* Start *

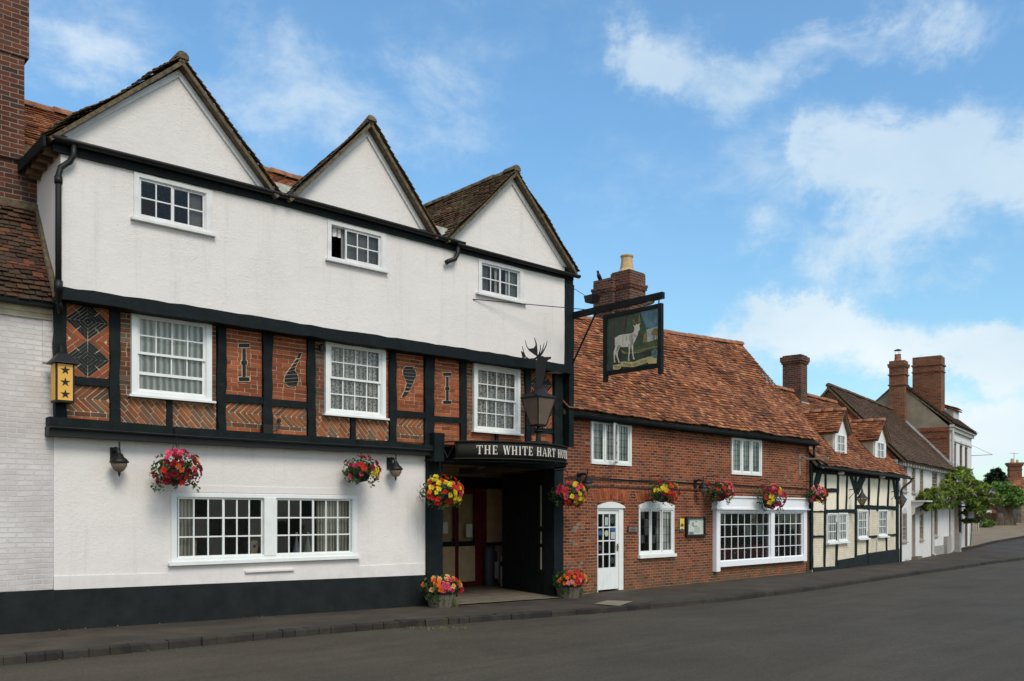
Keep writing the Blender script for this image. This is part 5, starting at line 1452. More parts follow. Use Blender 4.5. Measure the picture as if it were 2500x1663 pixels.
globe_lamp(H, 966, 1147, -.20, 'black wall lamp on the white wall left of the archway')
globe_lamp(B, 1434, 1180, -.26, 'black wall lamp on the brick wall above the white door', grp='round black wall lamps')
globe_lamp(B, 1717, 1192, -.26, 'black wall lamp on the brick wall by the corner of the white shop front')

# amber star box on the corner post
sb_ = on(H, 'star_rating_box', .02, -.30, 3.30, 'tall amber lamp box with three black stars on the hotel corner', 'sign')
M_amber = plain('amber_panel', (0.78, 0.42, 0.07), .5, .08, 3.0, .05)
a0 = .0
mb = MB(); mb.box(-.10, .15, -.10, .14, .0, .56); mb.build('box', M_iron, sb_)
mb = MB(); mb.box(-.075, .125, -.106, -.101, .03, .545); mb.box(-.106, -.101, -.08, .12, .03, .545); mb.build('amber_panel', M_amber, sb_)
mb = MB(); mb.lathe([(.25, .56), (.245, .575), (.10, .70), (.03, .74)], (.025, .02, 0), seg=4, rot=pi / 4); mb.tube([(.02, .02, .7), (.03, .1, .82), (.03, .18, .86)], .03, 8); mb.build('hood', M_iron, sb_)
for k in range(3):
    P = []
    for i in range(10):
        r = .068 if i % 2 == 0 else .027; a = pi / 2 + i * pi / 5; P.append((.025 + cos(a) * r, .115 + .172 * k + sin(a) * r))
    MB().prism(P, -.110, -.107).build('star', M_iron, sb_)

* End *

● Work to complete
Take the listing and print it again exactly, but without any pictures.

● Complete output
Keep writing the Blender script for this image. This is part 5, starting at line 1452. More parts follow. Use Blender 4.5. Measure the picture as if it were 2500x1663 pixels.
globe_lamp(H, 966, 1147, -.20, 'black wall lamp on the white wall left of the archway')
globe_lamp(B, 1434, 1180, -.26, 'black wall lamp on the brick wall above the white door', grp='round black wall lamps')
globe_lamp(B, 1717, 1192, -.26, 'black wall lamp on the brick wall by the corner of the white shop front')

# amber star box on the corner post
sb_ = on(H, 'star_rating_box', .02, -.30, 3.30, 'tall amber lamp box with three black stars on the hotel corner', 'sign')
M_amber = plain('amber_panel', (0.78, 0.42, 0.07), .5, .08, 3.0, .05)
a0 = .0
mb = MB(); mb.box(-.10, .15, -.10, .14, .0, .56); mb.build('box', M_iron, sb_)
mb = MB(); mb.box(-.075, .125, -.106, -.101, .03, .545); mb.box(-.106, -.101, -.08, .12, .03, .545); mb.build('amber_panel', M_amber, sb_)
mb = MB(); mb.lathe([(.25, .56), (.245, .575), (.10, .70), (.03, .74)], (.025, .02, 0), seg=4, rot=pi / 4); mb.tube([(.02, .02, .7), (.03, .1, .82), (.03, .18, .86)], .03, 8); mb.build('hood', M_iron, sb_)
for k in range(3):
    P = []
    for i in range(10):
        r = .068 if i % 2 == 0 else .027; a = pi / 2 + i * pi / 5; P.append((.025 + cos(a) * r, .115 + .172 * k + sin(a) * r))
    MB().prism(P, -.110, -.107).build('star', M_iron, sb_)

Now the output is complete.